VFC 9 includes a number of interfaces, from AI and machine learning to traditional VMs to Kubernetes containers, and now has a self-service cloud portal for provisioning services and – in line with the push for simplification – winnows the number of management consoles from a dozen-plus to one, with integrated workflows easing the transition between operations and automation tasks. Other enhancements include advanced memory tiering using NVM-Express to accelerate throughput and reduce latency for AI and other data-heavy workloads, integrated multi-tenancy – previous provided by VMware Cloud Director – for better support of multiple business groups or development teams, and virtual private clouds as native networking-as-a-service experience for faster provisioning of workloads.

The company also is including advanced services as part of VCF 9 for such areas as load balancing, edge computing, data services, and developer platforms.
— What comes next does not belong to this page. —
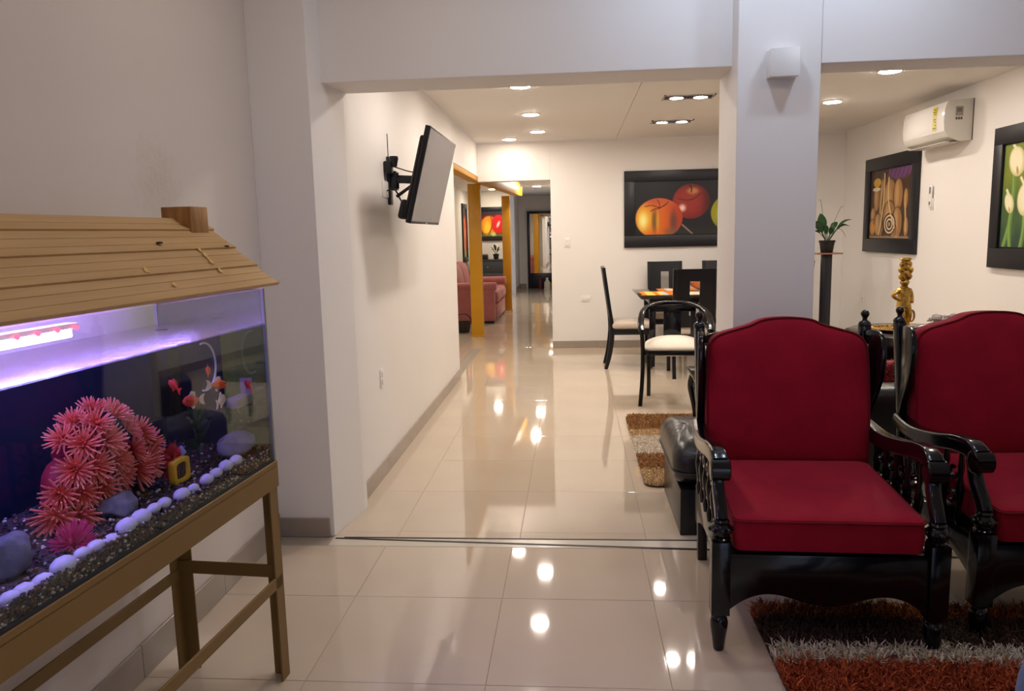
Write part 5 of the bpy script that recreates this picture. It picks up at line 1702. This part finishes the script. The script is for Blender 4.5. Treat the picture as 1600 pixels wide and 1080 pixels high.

Including all these features and services within VCF 9 is a key part of Broadcom’s strategy to simplify the offerings from VMware, which for a couple of decades had sold such functionality and services as individual pieces.
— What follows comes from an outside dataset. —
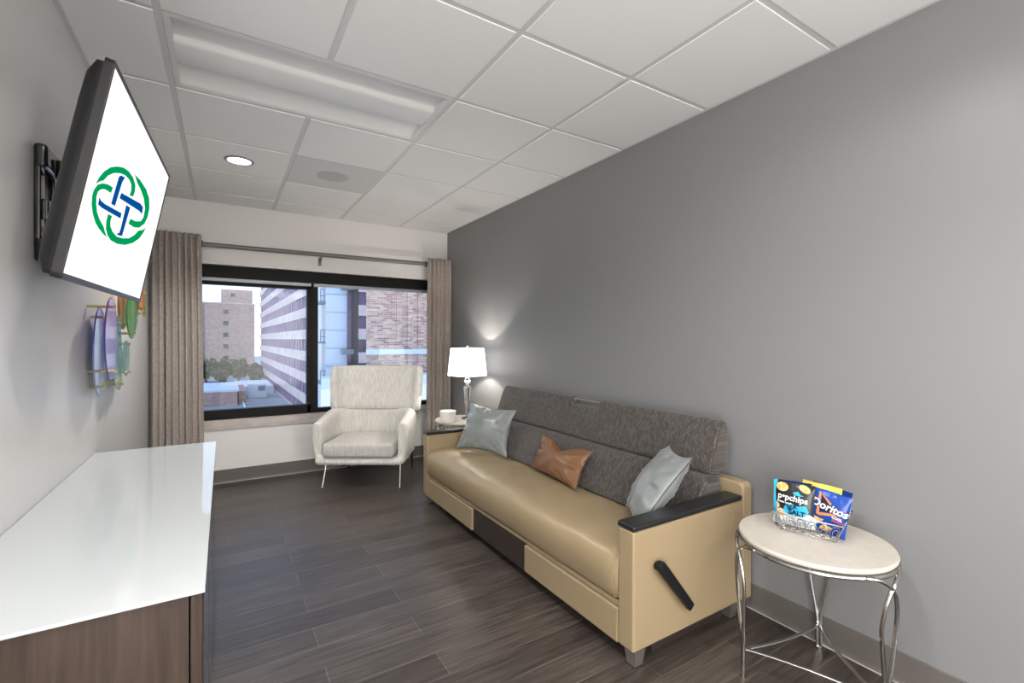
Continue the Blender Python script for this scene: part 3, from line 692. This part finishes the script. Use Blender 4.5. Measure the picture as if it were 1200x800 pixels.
# ------------------------------------------------------------------ lamp
lx, ly, lz = 1.945, 3.93, .556
lamp = thing('table_lamp', 'crystal table lamp with a lit white drum shade on the corner end table', 'lamp', (lx, ly, lz))
bm = nb(); lathe(bm, [(0, lz), (.055, lz), (.055, lz+.012), (.045, lz+.018), (.012, lz+.024), (0, lz+.024)], (lx, ly), 32); obj('base', bm, M_chrome, lamp)
bm = nb(); lathe(bm, [(0, lz+.0245), (.014, lz+.025), (.016, lz+.05), (.034, lz+.28), (.036, lz+.30), (.016, lz+.335), (0, lz+.335)], (lx, ly), 8, rad(22)); obj('crystal_body', bm, M_crystal, lamp, smooth=0)
bm = nb(); lathe(bm, [(0, lz+.336), (.016, lz+.338), (.036, lz+.362), (.036, lz+.37), (.016, lz+.393), (0, lz+.395)], (lx, ly), 8); obj('crystal_bead', bm, M_crystal, lamp, smooth=0)
bm = nb(); tube(bm, [(lx, ly, lz+.395), (lx, ly, lz+.425)], .006, 10); tube(bm, [(lx, ly, lz+.42), (lx, ly, lz+.462)], .014, 12)
obj('socket', bm, M_chrome, lamp)
bm = nb(); lathe(bm, [(0, lz+.463), (.012, lz+.464), (.024, lz+.49), (.018, lz+.515), (0, lz+.523)], (lx, ly), 20)
obj('bulb', bm, mat('bulb_glow', (1, 1, 1), .3, emit=(1, .9, .78), estr=6), lamp)
zb, zt_ = .968, 1.222
bm = nb(); lathe(bm, [(.183, zb), (.157, zt_)], (lx, ly), 56); o = obj('lamp_shade', bm, M_shade, lamp, smooth=80)
md = o.modifiers.new('thick', 'SOLIDIFY'); md.thickness = .002
for r_, z_ in ((.183, zb), (.157, zt_)):
  bm = nb(); tube(bm, [(lx+r_*math.cos(a), ly+r_*math.sin(a), z_) for a in [2*math.pi*k/56 for k in range(56)]], .0022, 6, closed=True)
  obj('shade_trim', bm, M_white, o)
bm = nb()
for k in range(3):
    a = rad(90+120*k); tube(bm, [(lx, ly, zt_-.008), (lx+.156*math.cos(a), ly+.156*math.sin(a), zt_-.004)], .0018, 6)
tube(bm, [(lx+.0, ly+.016, lz+.45), (lx, ly+.034, lz+.48), (lx, ly+.05, lz+.56), (lx, ly+.03, zt_-.02), (lx, ly, zt_-.008)], .002, 6)
lathe(bm, [(.003, zt_-.01), (.004, zt_+.004), (.008, zt_+.012), (.009, zt_+.020), (.006, zt_+.028), (0, zt_+.030)], (lx, ly), 16)
obj('harp_and_finial', bm, M_chrome, lamp)
light('lamp_bulb_light', 'POINT', (lx, ly, lz+.536), 16, (1, .93, .84), shadow_soft_size=.012)

# white lidded box on the corner table
jb = thing('lidded_box', 'small round white lidded box on the corner end table in front of the lamp', 'box', (1.735, 3.90, .556))
bm = nb(); lathe(bm, [(0, .5565), (.066, .5565), (.070, .561), (.070, .640), (0, .640)], (1.735, 3.90), 40); obj('box_body', bm, M_white, jb)
bm = nb(); lathe(bm, [(0, .641), (.073, .641), (.073, .654), (.068, .658), (0, .658)], (1.735, 3.90), 40); obj('lid', bm, M_white, jb)

# ------------------------------------------------------------------ armchair
u_ = Vector((.85425, -.51985, 0)); v_ = Vector((.51985, .85425, 0)); P0 = Vector((.736, 4.322, 0))
CM = Matrix(((u_.x, v_.x, 0, 0), (u_.y, v_.y, 0, 0), (0, 0, 1, 0), (0, 0, 0, 1))); CM.translation = P0+u_*.335
chair = thing('wingback_armchair', 'oatmeal upholstered armchair with a wide wing headrest in front of the window', 'armchair', M=CM)
# local: x across, y to the rear, z up; front of the seat at y=-.02
def upath(hw, yf, yr, r, n=10, dip=0):
    """U path open at the front."""
    pts = [(-hw, yf), (-hw, (yf+yr-r)/2)]+[(-hw+r-r*math.cos(rad(90*k/n)), yr-r+r*math.sin(rad(90*k/n))) for k in range(n+1)]
    pts += [(hw-r+r*math.sin(rad(90*k/n)), yr-r+r*math.cos(rad(90*k/n))) for k in range(n+1)]+[(hw, (yf+yr-r)/2), (hw, yf)]
    return pts
bm = nb()
pth = [Vector((a, b, 0)) for a, b in upath(.37, .05, .60, .24)]
N = len(pth); rings = []
Ltot = sum((pth[i+1]-pth[i]).length for i in range(N-1)); acc = 0
for i, p in enumerate(pth):
    if i: acc += (pth[i]-pth[i-1]).length
    s = acc/Ltot; tdir = (pth[min(i+1, N-1)]-pth[max(i-1, 0)]).normalized(); nr = Vector((tdir.y, -tdir.x, 0))   # inwards
    ctr_ = 1-abs(2*s-1); ztop = .565+.075*min(1, ctr_*2.2); hw = .048
    # section: outer side tapers inwards to the bottom
    sec = [(-.048, .20), (-.055, .32), (-.062, ztop-.10), (-.056, ztop-.03), (-.03, ztop-.004), (.0, ztop), (.028, ztop-.012), (.042, ztop-.05), (.040, .40), (.036, .20)]
    k_ = .085*max(0, 1-ctr_*1.0)
    rings.append([bm.verts.new(p+nr*(a+(.03 if z < .25 and a < 0 else 0)+(.012 if .25 < z < .4 and a < 0 else 0))+Vector((0, 0, z))) for a, z in sec])
for A, B in zip(rings, rings[1:]):
    for k in range(len(A)): bm.faces.new((A[k], A[(k+1) % len(A)], B[(k+1) % len(A)], B[k]))
bm.faces.new(rings[0]); bm.faces.new(rings[-1])
box(bm, -.385, .385, .0, .60, .195, .262, .025, 3)
box(bm, -.36, .36, .05, .62, .20, .26)
bmesh.ops.translate(bm, verts=bm.verts, vec=(-.028, 0, 0))
bmesh.ops.recalc_face_normals(bm, faces=bm.faces)
shell = obj('tub_shell', bm, M_chair, chair, world=False, smooth=80)
rm = shell.modifiers.new('remesh', 'REMESH'); rm.mode = 'VOXEL'; rm.voxel_size = .010; rm.use_smooth_shade = True
sm_ = shell.modifiers.new('smooth', 'SMOOTH'); sm_.iterations = 14; sm_.factor = .6
# wing headrest
bm = nb()
def wing(u, v):
    return None
K, J = 40, 14; F = {}; 
Wt, Wb = .425, .405
def wing_c(s, z):   # centre surface: s -1..1
    w = Wb+(Wt-Wb)*(z-.61)/.43; x = w*math.sin(s*math.pi/2*.92)/math.sin(math.pi/2*.92)
    y = .575+.05*(z-.6)/.43-.17*(abs(s)**3.0); return Vector((x, y, z))
rings = []
for i in range(K+1):
    s = -1+2*i/K; cl = min(1, (1-abs(s))/.10); rc = 1-math.sqrt(max(0, 1-(1-cl)**2))
    z0_, z1_ = .612+.06*rc, 1.042-.06*rc
    tdir = (wing_c(min(s+.02, 1), .8)-wing_c(max(s-.02, -1), .8)); nr = Vector((tdir.y, -tdir.x, 0)).normalized()
    ring = []
    for k in range(2*J):
        a = 2*math.pi*k/(2*J); ca, sa = math.cos(a), math.sin(a)
        q = 5; e2 = (abs(ca)**q+abs(sa)**q)**(-1/q); th_ = .040*(.55+.45*math.sqrt(max(0, 1-(1-cl)**2)))
        z = (z0_+z1_)/2+(z1_-z0_)/2*sa*e2; c_ = wing_c(s, z); ring.append(bm.verts.new(c_+nr*th_*ca*e2))
    rings.append(ring)
for A, B in zip(rings, rings[1:]):
    for k in range(len(A)): bm.faces.new((A[k], A[(k+1) % len(A)], B[(k+1) % len(A)], B[k]))
bm.faces.new(rings[0]); bm.faces.new(rings[-1])
obj('wing_headrest', bm, M_chair, chair, world=False, smooth=60)
bm = nb(); box(bm, -.20, .20, .59, .615, .60, .66); obj('back_joint', bm, M_chair, chair, world=False)
# seat cushion
bm = nb(); V = box(bm, -.322, .322, -.015, .54, .266, .392, .030, 4)
for v in bm.verts:
    if v.co.z > .36: v.co.z += .012*math.cos(v.co.x/.322*1.4)*math.cos((v.co.y-.26)/.28*1.3)
    if v.co.y > .3: v.co.x *= 1-.05*(v.co.y-.3)/.24
    v.co.x = v.co.x*.965-.028
obj('seat_cushion', bm, noisecol(mat('oatmeal_cushion', (.5, .47, .43), .85, sheen=.2), (.42, .40, .37), (.60, .575, .54), 9, (9, 9, 1.3), 5, .3, .7, .25, .002), chair, world=False, smooth=50)
for sx_ in (-1, 1):
    for fy in (0, 1):
        bm = nb(); top = Vector((sx_*.328, .07 if not fy else .54, .21)); foot = Vector((sx_*(.338 if not fy else .318), .0 if not fy else .625, .0))
        tube(bm, [top, foot+Vector((0, 0, .006))], [.011, .008], 12); lathe(bm, [(0, 0), (.011, 0), (.013, .006), (.009, .012), (0, .012)], (foot.x, foot.y), 16)
        obj('leg', bm, M_chrome, chair, world=False)
bm = nb(); tube(bm, smooth_path([(-.315, .05, .15), (0, .30, .19), (.31, .58, .15)], 6), .005, 8); tube(bm, smooth_path([(.315, .05, .15), (0, .30, .178), (-.31, .58, .15)], 6), .005, 8)
obj('cross_brace', bm, M_chrome, chair, world=False)

# ------------------------------------------------------------------ wire basket and snack bags
zt = .5555
bot = [Vector(p) for p in ((1.868, .992, zt+.004), (1.917, .823, zt+.004), (2.075, .869, zt+.004), (2.026, 1.038, zt+.004))]
top_ = [Vector(p) for p in ((1.826, 1.012, zt+.075), (1.893, .788, zt+.075), (2.105, .845, zt+.075), (2.038, 1.072, zt+.075))]
cb = sum(bot, Vector())/4
basket = thing('wire_basket', 'silver scrollwork wire basket holding snack bags on the near end table', 'basket', (cb.x, cb.y, zt))
bm = nb(); tube(bm, [p for i in range(4) for p in (top_[i].lerp(top_[(i+1) % 4], q/6) for q in range(6))], .0026, 6, closed=True)
tube(bm, [p for i in range(4) for p in (bot[i].lerp(bot[(i+1) % 4], q/6) for q in range(6))], .0022, 6, closed=True)
for i in range(4): tube(bm, [bot[i], top_[i]], .002, 6)
for k in range(1, 8):
    q = k/8; tube(bm, [bot[0].lerp(bot[1], q), bot[3].lerp(bot[2], q)], .0011, 5); tube(bm, [bot[0].lerp(bot[3], q), bot[1].lerp(bot[2], q)], .0011, 5)
obj('wire_frame', bm, M_chrome, basket)
for i in range(4):
    A, B, C_, D_ = bot[i], bot[(i+1) % 4], top_[(i+1) % 4], top_[i]; bm = nb()
    def pt(s, t): return (A*(1-s)+B*s)*(1-t)+(D_*(1-s)+C_*s)*t
    for k in range(6):
        s0 = (k+.5)/6
        for rr_, tt in ((.070, .52), (.040, .50)):
            tube(bm, [pt(s0+rr_*math.cos(a)+(.012 if rr_ < .05 else 0), tt+rr_*5.6*math.sin(a)) for a in [2*math.pi*q/16 for q in range(16)]], .0016, 5, closed=True)
    for q in (.5,): tube(bm, [pt(0, .12), pt(1, .12)], .0011, 5)
    obj('scroll_side', bm, M_chrome, basket)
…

VMware is also making VCF 9 available via multiple avenues, including hyperscalers like Microsoft Azure, Amazon Web Services (AWS), and Google Cloud Platform, more than 300 managed services providers that VMware partners with – as well as its own cloud provider service – and OEMs like Dell, Hewlett Packard Enterprise, Lenovo, and Hitachi.

In addition, VMware is making it available through its more than 4,000 distributors and resellers.

With VCF 9, VMware is looking to define what the private cloud is, with Krish Prasad, senior vice president and general manager of Broadcom’s VCF Division, saying at VMware Explore that it’s focused on the enterprise owning the infrastructure. Prasad noted that with VCF 9, an organization using Amazon Web Services (AWS) doesn’t run the workload on an EC2 instance. Instead, they’re running their workload on bare-metal servers that have the VCF 9 stack on top of it.

As laid out over the past couple of months, VMware has undergone it’s share of changes since the Broadcom acquisition and probably see more. At the show, VMware also unveiled Tanzu 10, the company’s Kubernetes management platform, talked more about its Private AI effort, detailed several security initiatives, and announced a tighter relationship with Nvidia.

Tan told the crowd at his keynote that the company saw an opportunity to streamline VMware’s mass of offerings to create a more focused portfolio but that there is still more to do. VCF will likely be in the middle of many of them.